Give the consumer some credit! They could resist if they worked at it. But, it is TOO HARD to resist the ads, and they can't stand the thought that someone else will get the deal and they WON'T! In my mind, it is more about competition - shopping has become a sport and black friday is the superbowl - who will get the best deal which, of course, means they win! Each year I get even more disgusted when I see those mindless drones lined up, pushing and yelling, to get to the crap!
Of course, there are those of us who secretly laugh maniacally when we hear that sales are lower than expected (while the media exhorts us to get out there and stimulate the economy, buy buy buy!), that the whole binge buying thing seems to be losing steam.
In one story, Consumers spend cautiously spending more collectively , but less per person.
Does that include gas to get to the store? Increased food prices?
But another story curbing our maniacal laughter, says spending on the internet is WAY up. (Marketplace appeased! Prayers answered!)
But the real story, the one that matters to most people: Bankruptcies up 40%. More than 600,000 bankruptcies by individuals and households in 2007 so far. Average family credit card debt: $20K!
There's only so much blood the privateers can squeeze from that rock that's been pounded into sand. (The privateers are praying to their marketplace god that thar's black gold in them thar tar sands.)
An economy based upon binge buying, on buying stuff to throw away, is patently absurd.
"For at least another hundred years," wrote Lord Keynes about 100 years ago, "we must pretend... that fair is foul and foul is fair; for foul is useful and fair is not. Avarice and usury and precaution must be our gods for a little longer still." Time's up, Lord Keynes.
It's time to stop playing pretend. It wasn't a good idea to pretend the marketplace --made up of people, none of whom are omniscient, even collectively-- is a god. If we follow the logic of the marketplace-as-god, then the crops have not fed the people well so the king must die as a sacrifice to the god. I nominate Kings Coal, Corn, Cotton, etc.
When we stop playing pretend economics, when we stop playing pretend omniscient marketplace, when we stop pretending that fair is foul, when reality hits (like Enron, like Katrina, like bankruptcy, like a tonne o' bricks), we will remember that maybe Fair is Useful.
Reality, What a concept.

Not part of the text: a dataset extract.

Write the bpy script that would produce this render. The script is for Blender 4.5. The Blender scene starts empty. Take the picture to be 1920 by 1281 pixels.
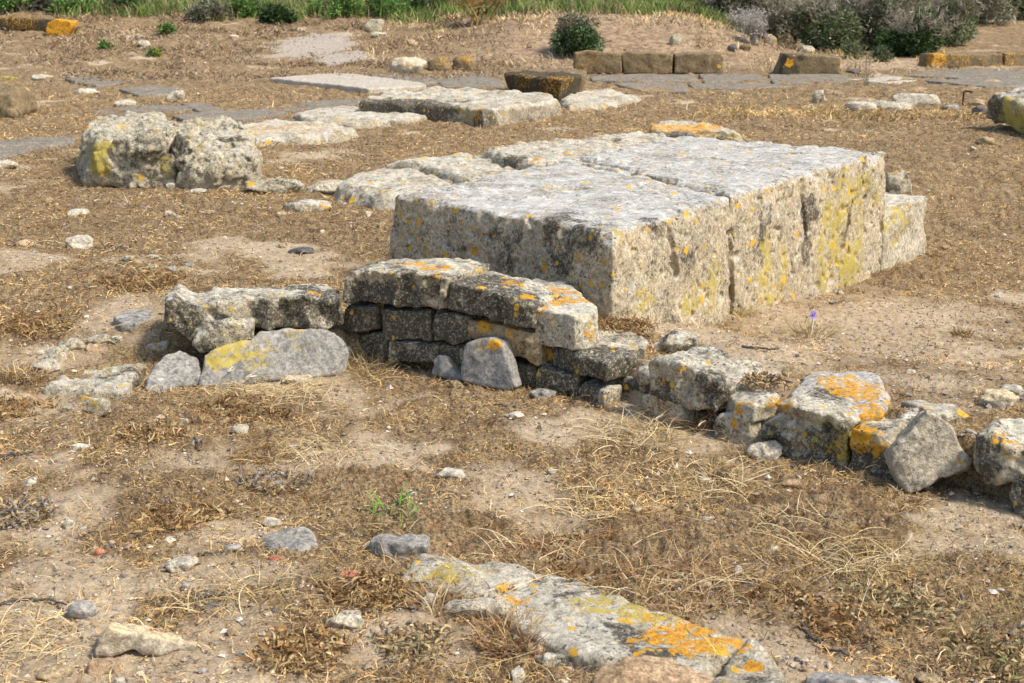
import bpy, math, random
import numpy as np
from mathutils import Vector, Matrix
SC = bpy.context.scene
COL = SC.collection
# ------------------------------------------------------------------ camera
CAM_H, FOC, HOR = 1.6, 50.0, -60.0
F = FOC / 36.0 * 1920
PITCH = math.atan((640.5 - HOR) / F)
cd = bpy.data.cameras.new('camera'); cam = bpy.data.objects.new('camera', cd); COL.objects.link(cam)
cam.location = (0, 0, CAM_H); cam.rotation_euler = (math.pi / 2 - PITCH, 0, 0)
cd.lens = FOC; cd.sensor_width = 36; cd.clip_start = .05; cd.clip_end = 5000
cd.dof.use_dof = True; cd.dof.focus_distance = 5.6; cd.dof.aperture_fstop = 9
SC.camera = cam
# ------------------------------------------------------------------ light
SUN_DIR = Vector((0.78, -0.34, 1.12)).normalized()
w = bpy.data.worlds.new('World'); SC.world = w; w.use_nodes = True
nt = w.node_tree; bg = nt.nodes['Background']
sky = nt.nodes.new('ShaderNodeTexSky'); sky.sky_type = 'NISHITA'; sky.sun_disc = False
sky.sun_elevation = math.asin(SUN_DIR.z); sky.sun_rotation = math.atan2(SUN_DIR.x, SUN_DIR.y)
sky.dust_density = 2.0
nt.links.new(sky.outputs[0], bg.inputs[0]); bg.inputs[1].default_value = 0.15
sl = bpy.data.lights.new('sun', 'SUN'); so = bpy.data.objects.new('sun', sl); COL.objects.link(so)
sl.energy = 3.1; sl.angle = math.radians(8); sl.color = (1, .93, .83)
so.rotation_euler = SUN_DIR.to_track_quat('Z', 'Y').to_euler(); so.location = (8, -6, 14)
SC.view_settings.view_transform = 'Standard'; SC.view_settings.look = 'None'
SC.view_settings.exposure = 0.48; SC.view_settings.gamma = 1
SC.cycles.max_bounces = 5; SC.cycles.diffuse_bounces = 3
# ------------------------------------------------------------------ numeric helpers
rng = np.random.default_rng(7)
_p = rng.permutation(256); PERM = np.concatenate([_p, _p])
_g = rng.normal(size=(256, 3)); GR = (_g / np.linalg.norm(_g, axis=1)[:, None]).astype(np.float32)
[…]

Think it'll sell?
--Joseph
Ah, but in the New Economy, citizener, you'll
spend your Reichspesos frugally...because
you won't get very many to start with hahahaha....
Great, frightening post. I had a discussion with a friend of mine about ad firms. Think of all the Masters degree holding whizzes who spend their entire creative lives getting us to buy, buy, buy. A friend of mine, a very successful tv writer said his job is scripting the bits between commercials. It's like we have no chance of survival unless we turn off the tube and the net and risk ostracism from our peers for being "out of touch". I have an 18 month old boy and my wife and I are trying to strategize his way around obscene marketing influences - but they are ubiquitous and intermeshed with what is perceived as popular "culture". It is truly astounding. Now with digitial billboards we can't even take a walk without ads screaming from the sky. Where will it end?
I agree that the hype for the day has been developed and promoted by marketing and advertising specialists, who figure if stores can lure consumers in with sales, that the consumers will open their wallets early and first at that store (ensuring that specific retailer a piece of the holiday cashflow). My boyfriend and I ventured in to the stores early in 2005 -- just to see what it was like. We found a few good bargains and got some gift cards worth a few bucks of cash... this year he went out to the sales and I stayed in bed (he wakes up at 4 AM every day), and he was rewarded with a $100 gift certificate -- so it was Christmas in November for him. Because of that, he'll probably go back, year after year.
My favorite reporting on "black friday" was done by NPR on Weekend Edition Sunday:
http://www.npr.org/templates/story/story.php?storyId=16598883
The phrase itself if just marketing-hype to make the media pay attention and promote the sales at stores -- showing people who don't shop on that day that they're missing out on all the sales.